Some would even argue that U.S. bank stocks are not getting the respect they deserve. Others point to the recovery in European bank shares as a positive catalyst for Eurozone equities heading into 2014. [Financials Getting no Respect]

Another corner of the globe, one often overlooked by Western investors, is home to a stable banking system that offers opportunity and is accessible via exchange traded funds. Yes, the some nations in the Middle East have stable banking systems. At least according to Fitch Ratings.

“Fitch Ratings says the rating outlook for almost all banks in the Gulf Cooperation Council (GCC) region is stable, largely driven by the probability of sovereign support. Regional unrest has a negative impact on banks’ rating outlooks elsewhere in the Middle East,” according to a statement from the ratings agency.

The key words there are GCC and “almost all.”

“For instance, Fitch believes that there is a more positive trend in the UAE, Saudi Arabia and Kuwait. Qatari banks also benefit from a supportive environment, although rapid growth may result in capacity limitations and asset quality problems,” according to Fitch. The ratings agency is less enthused by banks in Egypt, Jordan and Lebanon.
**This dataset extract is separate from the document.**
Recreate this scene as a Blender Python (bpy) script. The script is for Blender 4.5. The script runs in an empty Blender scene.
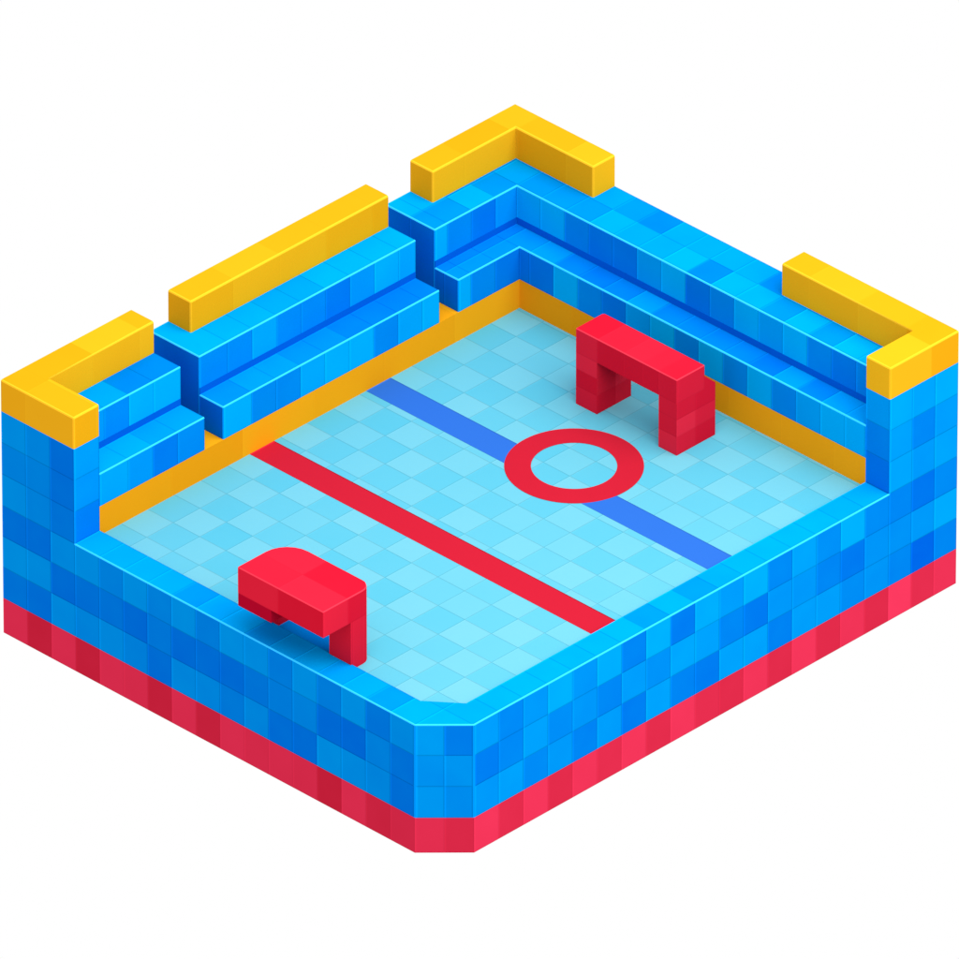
import bpy, bmesh, math, random
from mathutils import Vector
C = bpy.context.scene
R = math.radians

# ------------------------------------------------------------------ camera
# world: X runs along the near left side (towards the right), Y runs away along the near right side, Z up
YAW, EL = R(45.64119297), R(32.36136749)
SCALE, DIST = 34.9038193, 1 / 1.29923422e-3
cen = Vector((8.8, 10.2, 5.0))
right = Vector((math.sin(YAW), math.cos(YAW), 0))
away = Vector((-math.cos(YAW), math.sin(YAW), 0))
look = away * math.cos(EL) - Vector((0, 0, 1)) * math.sin(EL)
upv = away * math.sin(EL) + Vector((0, 0, 1)) * math.cos(EL)
aim = cen + right * ((479.5 - 471.092) / SCALE) - upv * ((479.5 - 464.057) / SCALE)
cam = bpy.data.cameras.new('camera'); camo = bpy.data.objects.new('camera', cam)
C.collection.objects.link(camo); C.camera = camo
camo.location = aim - look * DIST
camo.rotation_euler = look.to_track_quat('-Z', 'Y').to_euler()
cam.sensor_width = 36
cam.lens = 36 * DIST / (959 / SCALE)
cam.clip_start = 10; cam.clip_end = 2000
C.render.resolution_x = 1024; C.render.resolution_y = 1024

# ------------------------------------------------------------------ world and lamp
w = bpy.data.worlds.new('World'); C.world = w; w.use_nodes = True
bg = w.node_tree.nodes['Background']
bg.inputs['Color'].default_value = (1, 1, 1, 1); bg.inputs['Strength'].default_value = 1.0
ld = bpy.data.lights.new('softbox', 'AREA'); lo = bpy.data.objects.new('softbox', ld)
C.collection.objects.link(lo)
ld.shape = 'DISK'; ld.size = 96; ld.color = (0.76, 1.0, 0.87)
LDIR = Vector((0.58, -0.06, 1)).normalized(); LD = 70
lo.location = Vector((9, 10, 4)) + LDIR * LD
lo.rotation_euler = (-LDIR).to_track_quat('-Z', 'Y').to_euler()
ld.energy = 6.8 * math.pi * LD * LD
C.view_settings.view_transform = 'Standard'; C.view_settings.look = 'None'
C.view_settings.exposure = 0; C.view_settings.gamma = 1
C.render.engine = 'CYCLES'
C.cycles.max_bounces = 6

# ------------------------------------------------------------------ dimensions (one unit = one toy block)
U, V = 21.02, 17.742
C1, CT, VA, VB, VR = 1.01, 0.907, 1.983, 2.942, 16.80
UA, UB, UC = 19.06, 18.19, 20.12
Z1, ZI, ZR, ZK, ZS1, ZS2, ZC = 1.179, 4.15, 4.32, 5.125, 6.226, 7.514, 8.571
VQ, UQ = 16.544, 1.182
E1, G1, M1, M2, M3, G2, B1 = 5.267, 6.023, 6.764, 14.85, 14.877, 15.664, 16.681
F0, F1 = 4.031, 11.607
PV, PU = VQ / 17, (U - UQ) / 20           # block pitch along X and along Y
PZ = (ZR - Z1) / 3; PZ2 = (ZS2 - ZR) / 3
XB = [VB / 3 * k for k in range(3)] + [VB + (VQ - VB) / 14 * k for k in range(15)]
YB = [UQ + (UB - UQ) / 17 * k for k in range(17)] + [UB + (U - UB) / 3 * k for k in range(4)]
GX = XB[1:]
def colx(x): return max(0, min(16, sum(x > b for b in XB) - 1))
def coly(y): return max(0, min(19, sum(y > b for b in YB) - 1))
GY = YB[:-1]

# ------------------------------------------------------------------ materials
def srgb(c):
    return tuple((x / 12.92 if x <= 0.04045 else ((x + 0.055) / 1.055) ** 2.4) for x in c)

def mat_tiles(name, dark, light, seam=0.24, rough=0.45, spec=0.0, line=0.026, mottled=0.05, hl=1.3):
    m = bpy.data.materials.new(name); m.use_nodes = True
    nt = m.node_tree; N = nt.nodes; L = nt.links
    b = N['Principled BSDF']
    b.inputs['Roughness'].default_value = rough
    b.inputs['Specular IOR Level'].default_value = spec
    def math_(op, a, c=None, clamp=False):
        n = N.new('ShaderNodeMath'); n.operation = op; n.use_clamp = clamp
        for i, x in enumerate((a, c)):
            if x is None: continue
            if isinstance(x, (int, float)): n.inputs[i].default_value = x
            else: L.new(x, n.inputs[i])
        return n.outputs[0]
    at = N.new('ShaderNodeAttribute'); at.attribute_name = 'tone'
    ramp = N.new('ShaderNodeMix'); ramp.data_type = 'RGBA'
    ramp.inputs['A'].default_value = (*dark, 1); ramp.inputs['B'].default_value = (*light, 1)
    ramp.clamp_factor = False
    # soft moulding variation inside each block
    nz = N.new('ShaderNodeTexNoise'); nz.inputs['Scale'].default_value = 0.9; nz.inputs['Detail'].default_value = 2
    geo = N.new('ShaderNodeNewGeometry'); L.new(geo.outputs['Position'], nz.inputs['Vector'])
    v = math_('MULTIPLY', math_('SUBTRACT', nz.outputs['Fac'], 0.5), mottled * 6)
    L.new(math_('MAXIMUM', math_('ADD', at.outputs['Fac'], v), -0.3), ramp.inputs['Factor'])
    # seams from per-block distances
    uv = N.new('ShaderNodeUVMap'); uv.uv_map = 'seam'
    us = N.new('ShaderNodeUVMap'); us.uv_map = 'size'
    s1 = N.new('ShaderNodeSeparateXYZ'); L.new(uv.outputs[0], s1.inputs[0])
    s2 = N.new('ShaderNodeSeparateXYZ'); L.new(us.outputs[0], s2.inputs[0])
    a, bb = s1.outputs[0], s1.outputs[1]
    ra = math_('SUBTRACT', s2.outputs[0], a); rb = math_('SUBTRACT', s2.outputs[1], bb)
    def near(x, wd):  # 1 at the edge, 0 beyond wd
        return math_('SUBTRACT', 1.0, math_('DIVIDE', x, wd), True)
    lightl = near(a, line * 2.6)
    darkl = math_('MAXIMUM', near(ra, line * 1.7), near(rb, line * 1.7))
    f = math_('ADD', math_('SUBTRACT', 1.0, math_('MULTIPLY', darkl, seam * 1.5)), math_('MULTIPLY', lightl, seam * hl))
    mul = N.new('ShaderNodeVectorMath'); mul.operation = 'SCALE'
    L.new(ramp.outputs['Result'], mul.inputs[0]); L.new(f, mul.inputs['Scale'])
    L.new(mul.outputs[0], b.inputs['Base Color'])
    # the seams are shallow grooves and the plastic has a faint orange-peel
    n2 = N.new('ShaderNodeTexNoise'); n2.inputs['Scale'].default_value = 14; n2.inputs['Detail'].default_value = 3
    L.new(geo.outputs['Position'], n2.inputs['Vector'])
    h = math_('SUBTRACT', math_('MULTIPLY', n2.outputs['Fac'], 0.06), math_('MULTIPLY', darkl, 0.3))
    bp = N.new('ShaderNodeBump'); bp.inputs['Strength'].default_value = 0.08; bp.inputs['Distance'].default_value = 0.05
    L.new(h, bp.inputs['Height']); L.new(bp.outputs[0], b.inputs['Normal'])
    return m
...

Stocks in Qatar and UAE surged and soared to prominence earlier this year in anticipation of index provider MSCI upgrading the countries to emerging markets from frontier status. MSCI obliged, but that has some market observers worried about the impact the looming departure of those countries will have on major frontier markets indices. [Frontier Markets Pricier Than Emerging Rivals]

Investors can still gain ample access to Qatar, UAE and Kuwait’s equity markets (Kuwait will remain a frontier market and those countries’ financial services sectors through at least two ETFs: The WisdomTree Middle East Dividend Fund (NasdaqGS: GULF) and the Market Vectors Gulf States Index ETF (NYSEArca: MES).
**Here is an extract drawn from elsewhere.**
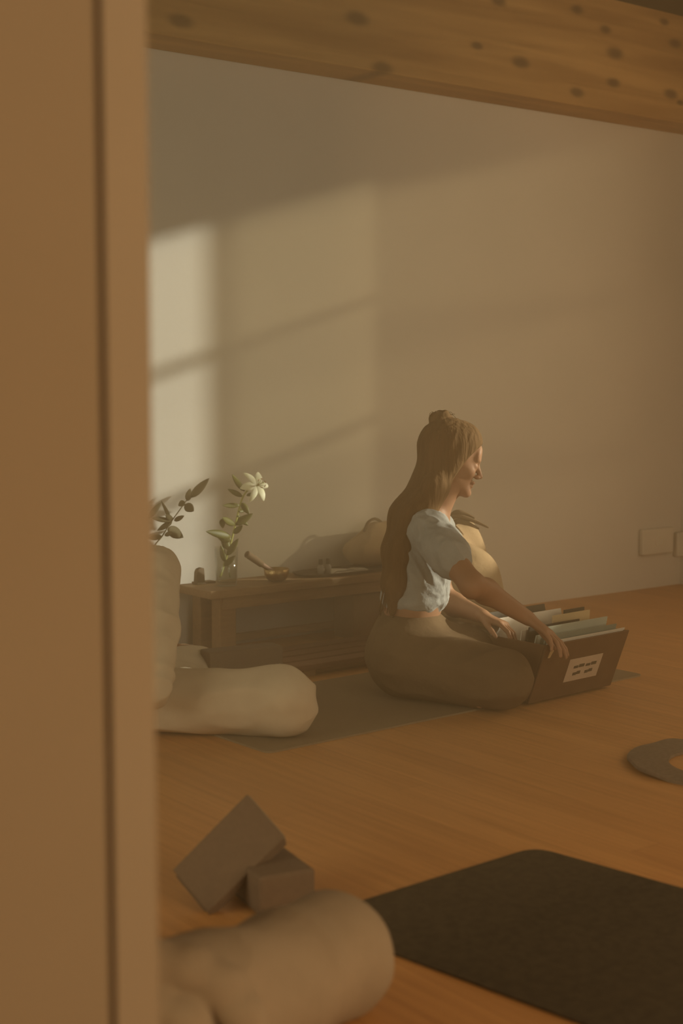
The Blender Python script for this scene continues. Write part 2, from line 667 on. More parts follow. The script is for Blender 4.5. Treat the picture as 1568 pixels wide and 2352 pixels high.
        if disp is not None:
            nr = np.zeros_like(V)
            fn = np.cross(V[F[:, 2]] - V[F[:, 0]], V[F[:, 3]] - V[F[:, 1]])
            for a in range(4):
                np.add.at(nr, F[:, a], fn)
            nr /= np.linalg.norm(nr, axis=1)[:, None] + 1e-12
            V = V + nr * disp(V)[:, None]
        me = bpy.data.meshes.new(name)
        me.from_pydata(V.tolist(), [], F.tolist())
        me.polygons.foreach_set('use_smooth', [True] * len(F))
        me.materials.append(material)
        me.update()
        o = bpy.data.objects.new(name, me)
        COL.objects.link(o)
        if parent is not None:
            put(o, parent)
        return o


def fold_noise(axis_u, axis_v, fu, fv, amp, seed=0.0):
    """soft cloth creases: noise stretched along axis_u"""
    u = Vector(axis_u).normalized()
    v = Vector(axis_v).normalized()
    w3 = u.cross(v)

    def f(V):
        out = np.empty(len(V))
        for i, p in enumerate(V):
            q = Vector(p)
            a = noise.noise(Vector((q.dot(u) * fu + seed, q.dot(v) * fv, q.dot(w3) * fv)))
            out[i] = (1 - abs(a) * 2.4) * amp
        return out
    return f


# ================================================================== THE ROOM
XR, YB, XL, YN, ZC = 5.53, 4.45, -2.0, -2.0, 2.62
b = MB()
b.box((XL, YN, -0.05), (XR, YB, 0))
struct(b.build('floor', M['floor']))
b = MB()
b.box((XL - 0.1, YN - 0.1, ZC), (XR + 0.1, YB + 0.1, ZC + 0.1))
struct(b.build('ceiling', M['ceiling']))
b = MB()
b.box((XL - 0.1, YB, -0.05), (XR + 0.1, YB + 0.1, ZC))
struct(b.build('wall_back', M['wall']))


def wall_with_hole(name, axis, c0, c1, a0, a1, holes, m):
    """a wall slab in the plane axis = c0..c1 running a0..a1 with rectangular holes (h0,h1,z0,z1)"""
    mb = MB()

    def bx(p0, p1, z0, z1):
        if axis == 'x':
            mb.box((c0, p0, z0), (c1, p1, z1))
        else:
            mb.box((p0, c0, z0), (p1, c1, z1))
    cur = a0
    for (h0, h1, z0, z1) in holes:
        bx(cur, h0, -0.05, ZC)
        bx(h0, h1, -0.05, z0)
        bx(h0, h1, z1, ZC)
        cur = h1
    bx(cur, a1, -0.05, ZC)
    return struct(mb.build(name, m))


WZ0, WZ1 = 0.92, 2.43
wall_with_hole('wall_right', 'x', XR, XR + 0.1, YN, YB, [(1.62, 3.42, WZ0, WZ1)], M['wall'])
wall_with_hole('wall_near', 'y', YN - 0.1, YN, XL, XR, [(0.8, 3.8, 0.7, 2.3)], M['wall'])
wall_with_hole('wall_left', 'x', XL - 0.1, XL, YN, YB, [(1.8, 4.0, 0.6, 2.2)], M['wall'])


def window(name, axis, c, a0, a1, z0, z1, vbars, hbars):
    t = bpy.data.objects.new(name, None)
    COL.objects.link(t)
    t.location = (c, a0, z0) if axis == 'x' else (a0, c, z0)
    struct(t)

    def bx(mb, p0, p1, za, zb, d=0.03):
        if axis == 'x':
            mb.box((c - d, p0, za), (c + d, p1, zb))
        else:
            mb.box((p0, c - d, za), (p1, c + d, zb))
    fr = MB()
    e = 0.04
    bx(fr, a0, a1, z0, z0 + e); bx(fr, a0, a1, z1 - e, z1)
    bx(fr, a0, a0 + e, z0, z1); bx(fr, a1 - e, a1, z0, z1)
    fr.build('window_frame', M['frame'], t)
    for v in vbars:
        q = MB(); bx(q, v - 0.025, v + 0.025, z0 + e, z1 - e, 0.02); q.build('mullion', M['frame'], t)
    if name == 'window_1':
        q = MB(); bx(q, 2.957, 2.985, z0 + e, z1 - e, 0.02); q.build('mullion', M['frame'], t)
    for z in hbars:
        q = MB(); bx(q, a0 + e, a1 - e, z - 0.018, z + 0.018, 0.012); q.build('muntin', M['frame'], t)
    return t


window('window_1', 'x', XR + 0.05, 1.62, 3.42, WZ0, WZ1, [], [1.43, 1.91])
window('window_near_added', 'y', YN - 0.05, 0.8, 3.8, 0.7, 2.3, [1.8, 2.8], [1.5])  # unseen window added behind the camera for ambient light
window('window_left_added', 'x', XL - 0.05, 1.8, 4.0, 0.6, 2.2, [2.9], [1.4])  # unseen left window, added with its fill lamp for ambient light

# unseen sheer curtain, added to dim the sun through the far sash
cb = MB()
vs, fs = [], []
NN = 60
for i in range(NN + 1):
    y = 2.975 + 0.515 * i / NN
    x = XR - 0.035 + 0.008 * math.sin(i * 1.3)
    vs += [(x, y, 0.86), (x, y, 2.42)]
for i in range(NN):
    fs.append((2 * i, 2 * i + 2, 2 * i + 3, 2 * i + 1))
cb.add(vs, fs)
cur = cb.build('dimming_sheer', M['sheer'], smooth=True)
tag(cur, 'unseen sheer curtain added over the far sash to dim the sun', 'curtain')

# the big timber beam along the top of the back wall
knots = []
for px, py, s in ((1195, 143, .040), (1412, 122, .042), (1408, 190, .034), (1325, 212, .034), (1540, 216, .036),
                  (1550, 100, .034), (1525, 50, .026), (1325, 22, .030), (1144, 2, .034), (820, 42, .045),
                  (878, 156, .040), (985, 208, .022), (415, 48, .040), (1150, 240, .018), (1095, 105, .025),
                  (1562, 236, .020), (1390, 68, .028)):
    q = ony(px, py, 4.25)
    knots.append((q.x, q.z, s))
b = MB()
b.box((XL, 4.25, 2.15), (XR, YB, ZC))
struct(b.build('trim_1', beam_material(knots), bevel=0.006))

# partition end with its casing close to the viewer on the left
PYF = 1.17
pe = ony(347, 1176, PYF).x
g0 = ony(237, 1400, PYF).x
g1 = ony(251, 1400, PYF).x
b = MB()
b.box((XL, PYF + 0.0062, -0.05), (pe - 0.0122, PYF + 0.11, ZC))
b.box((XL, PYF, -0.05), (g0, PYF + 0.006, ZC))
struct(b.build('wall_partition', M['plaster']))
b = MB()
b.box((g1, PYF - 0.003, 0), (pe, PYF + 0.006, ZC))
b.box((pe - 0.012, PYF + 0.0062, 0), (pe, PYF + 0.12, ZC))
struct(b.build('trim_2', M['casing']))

# wall outlets
def outlet(name, px0, py0, px1, py1, label, tail):
    a = ony(px0, py0, YB)
    c = ony(px1, py1, YB)
    x0, x1, z0, z1 = a.x, c.x, min(a.z, c.z), max(a.z, c.z)
    t = thing(name, label, 'outlet', ((x0 + x1) / 2, YB, (z0 + z1) / 2), 'white plates on the back wall')
    q = MB(); q.box((x0, YB - 0.03, z0), (x1, YB - 0.0005, z1)); q.build('plate', M['white'], t, bevel=0.008, smooth=False)
    q = MB(); q.lathe([(0.026, 0), (0.026, 0.004), (0.021, 0.004), (0.019, -0.0)], 24)
    o = q.build('socket', M['grey' if tail else 'white'], t)
    o.data.transform(Matrix.Translation(((x0 + x1) / 2, YB - 0.0295, (z0 + z1) / 2)) @ Matrix.Rotation(R(90), 4, 'X'))


outlet('wall_outlet', 1466, 1216, 1536, 1268, 'square white outlet plate low on the back wall, wholly in view', False)
outlet('wall_switch', 1545, 1222, 1600, 1272, 'dark-centred outlet plate beside the corner, cut by the right edge', True)


# ================================================================== MATS AND FLOOR THINGS
def slab(name, corners, z0, z1, m, rad=0.03, parent=None):
    """rounded-corner slab over four floor points"""
    cs = [Vector((c[0], c[1], 0)) for c in corners]
    out = []
    n = len(cs)
    for i in range(n):
        p, a, c = cs[i], (cs[i - 1] - cs[i]).normalized(), (cs[(i + 1) % n] - cs[i]).normalized()
        for k in range(7):
            t = k / 6
            s0, s1 = p + a * rad, p + c * rad
            out.append((s0 * (1 - t) ** 2 + p * 2 * t * (1 - t) + s1 * t * t))
    q = MB()
    m_ = len(out)
    q.add([(v.x, v.y, z0) for v in out] + [(v.x, v.y, z1) for v in out],
          [tuple(range(m_))[::-1], tuple(range(m_, 2 * m_))] +
          [(i, (i + 1) % m_, m_ + (i + 1) % m_, m_ + i) for i in range(m_)])
    return q.build(name, m, parent)


A = onz(615, 1728, .005); B = onz(1478, 1549, .005)
dl = (B - A).normalized(); dn = Vector((-dl.y, dl.x, 0))
m1 = slab('yoga_mat', [A, B, B + dn * 0.62, A + dn * 0.62], 0, 0.005, M['mat'], 0.03)
tag(m1, 'charcoal yoga mat under the seated woman and the file crate', 'yoga mat')
L0 = onz(695, 2110, .005); L1 = onz(1228, 1945, .005)
e1 = (L1 - L0).normalized(); e2 = Vector((e1.y, -e1.x, 0))
dside = (onz(1568, 2050, .005) - onz(1290, 1972, .005)).normalized()
m2 = slab('yoga_mat', [L0, L0 + dside * 1.83, L1 + dside * 1.83, L1], 0, 0.005, M['mat2'], 0.05)
tag(m2, 'empty black yoga mat in the foreground on bare floor', 'yoga mat')

# flat grey felt ring
t0 = onz(1440, 1760); rc = t0 + RT * 0.245 + DP * 0.0
q = MB()
vs, fs = [], []
N = 96
ro, ri = 0.235, 0.135
for i in range(N):
    a = 2 * math.pi * i / N
    wob = 0.006 * math.sin(3 * a + 1) + 0.004 * math.sin(7 * a)
    lift = 0.004 + 0.004 * (1 + math.sin(5 * a + .6)) + 0.002 * math.sin(11 * a)
    for r, z in ((ri, 0.001), (ri, 0.008), ((ri + ro) / 2, 0.012), (ro + wob, 0.006 + lift), (ro + wob, lift - 0.003)):
        vs.append((rc.x + r * math.cos(a), rc.y + r * math.sin(a), z))
for i in range(N):
    j = (i + 1) % N
    for k in range(5):
        k2 = (k + 1) % 5
        fs.append((i * 5 + k, j * 5 + k, j * 5 + k2, i * 5 + k2))
q.add(vs, fs)
tag(q.build('felt_ring', M['felt'], smooth=False), 'flat grey felt ring lying on the floor at the right edge', 'ring')

# ------------------------------------------------------------------ low table
TZ = 0.255
tl = ony(410, 1343, 4.43); tf = onz(478, 1358, TZ)
TX0, TX1, TY0, TY1 = 2.665, 3.95, 4.20, 4.425
tb = thing('low_table', 'low dark wooden table against the back wall, holding a lily and a bowl', 'table', (TX0, TY0, 0))
q = MB(); q.box((TX0, TY0, TZ - 0.03), (TX1, TY1, TZ)); q.build('tabletop', M['darkwood'], tb, bevel=0.004)
q = MB(); q.box((TX0 + 0.06, TY0 + 0.012, TZ - 0.072), (TX1 - 0.06, TY0 + 0.03, TZ - 0.03)); q.build('apron', M['darkwood'], tb)
for lx in (TX0 + 0.05, TX1 - 0.12):
    for ly in (TY0 + 0.02, TY1 - 0.075):
        q = MB(); q.box((lx, ly, 0), (lx + 0.07, ly + 0.055, TZ - 0.03)); q.build('leg', M['darkwood'], tb, bevel=0.003)
q = MB(); q.box((TX0 + 0.12, TY1 - 0.06, 0.03), (TX1 - 0.12, TY1 - 0.035, 0.055)); q.build('rail', M['darkwood'], tb)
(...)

Both ETFs are small by assets, but MES is up 6.4% in the past month and hit a new two-year high Wednesday after being identified as being on the cusp of a breakout earlier this month. [Stealth Rally for Gulf States ETF]
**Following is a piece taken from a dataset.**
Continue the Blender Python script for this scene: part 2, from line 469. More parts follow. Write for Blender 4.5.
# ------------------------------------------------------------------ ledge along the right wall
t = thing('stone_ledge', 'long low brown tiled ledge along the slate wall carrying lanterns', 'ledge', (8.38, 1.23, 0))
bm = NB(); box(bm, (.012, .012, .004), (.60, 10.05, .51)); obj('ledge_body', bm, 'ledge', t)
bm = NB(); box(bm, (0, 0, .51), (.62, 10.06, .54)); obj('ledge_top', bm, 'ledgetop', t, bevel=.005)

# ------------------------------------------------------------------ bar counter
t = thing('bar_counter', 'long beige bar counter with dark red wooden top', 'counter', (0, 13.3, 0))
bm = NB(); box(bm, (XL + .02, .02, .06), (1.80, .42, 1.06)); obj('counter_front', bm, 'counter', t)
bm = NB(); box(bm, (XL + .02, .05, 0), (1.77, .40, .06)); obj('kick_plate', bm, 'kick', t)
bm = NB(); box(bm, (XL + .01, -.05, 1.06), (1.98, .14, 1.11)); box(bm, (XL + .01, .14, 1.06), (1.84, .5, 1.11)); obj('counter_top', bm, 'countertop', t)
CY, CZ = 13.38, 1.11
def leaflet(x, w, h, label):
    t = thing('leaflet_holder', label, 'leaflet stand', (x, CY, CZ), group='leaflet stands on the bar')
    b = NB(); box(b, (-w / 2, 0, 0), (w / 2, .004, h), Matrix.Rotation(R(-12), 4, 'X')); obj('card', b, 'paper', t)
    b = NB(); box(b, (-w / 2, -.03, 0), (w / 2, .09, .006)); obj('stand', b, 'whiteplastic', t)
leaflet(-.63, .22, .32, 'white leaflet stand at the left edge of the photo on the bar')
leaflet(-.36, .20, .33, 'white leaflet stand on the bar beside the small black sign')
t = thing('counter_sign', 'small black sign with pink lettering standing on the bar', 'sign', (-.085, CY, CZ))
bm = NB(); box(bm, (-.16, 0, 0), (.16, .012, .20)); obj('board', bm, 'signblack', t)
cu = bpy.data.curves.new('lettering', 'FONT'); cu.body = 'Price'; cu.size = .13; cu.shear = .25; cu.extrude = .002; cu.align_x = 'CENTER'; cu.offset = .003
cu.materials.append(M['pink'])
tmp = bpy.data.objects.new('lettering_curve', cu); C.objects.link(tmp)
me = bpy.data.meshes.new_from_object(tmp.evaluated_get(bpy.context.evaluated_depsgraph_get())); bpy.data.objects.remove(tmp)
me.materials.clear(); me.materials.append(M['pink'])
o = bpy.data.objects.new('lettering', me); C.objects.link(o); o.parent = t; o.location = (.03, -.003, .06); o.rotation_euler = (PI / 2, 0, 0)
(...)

UAE, Qatar and Kuwait combine for 84.5% of MES’ country weight and the ETF allocates almost 62% of its sector weight to financial services names.

GULF, which has surged 35.2% in the past year, has a 57.6% weight to the financial services sector and allocates about 73% of geographic weight to Qatar, UAE and Kuwait. Plus, GULF compensates investors for taking on the risks inherent with investing in the Middle East as the ETF features a 5% 30-day SEC yield.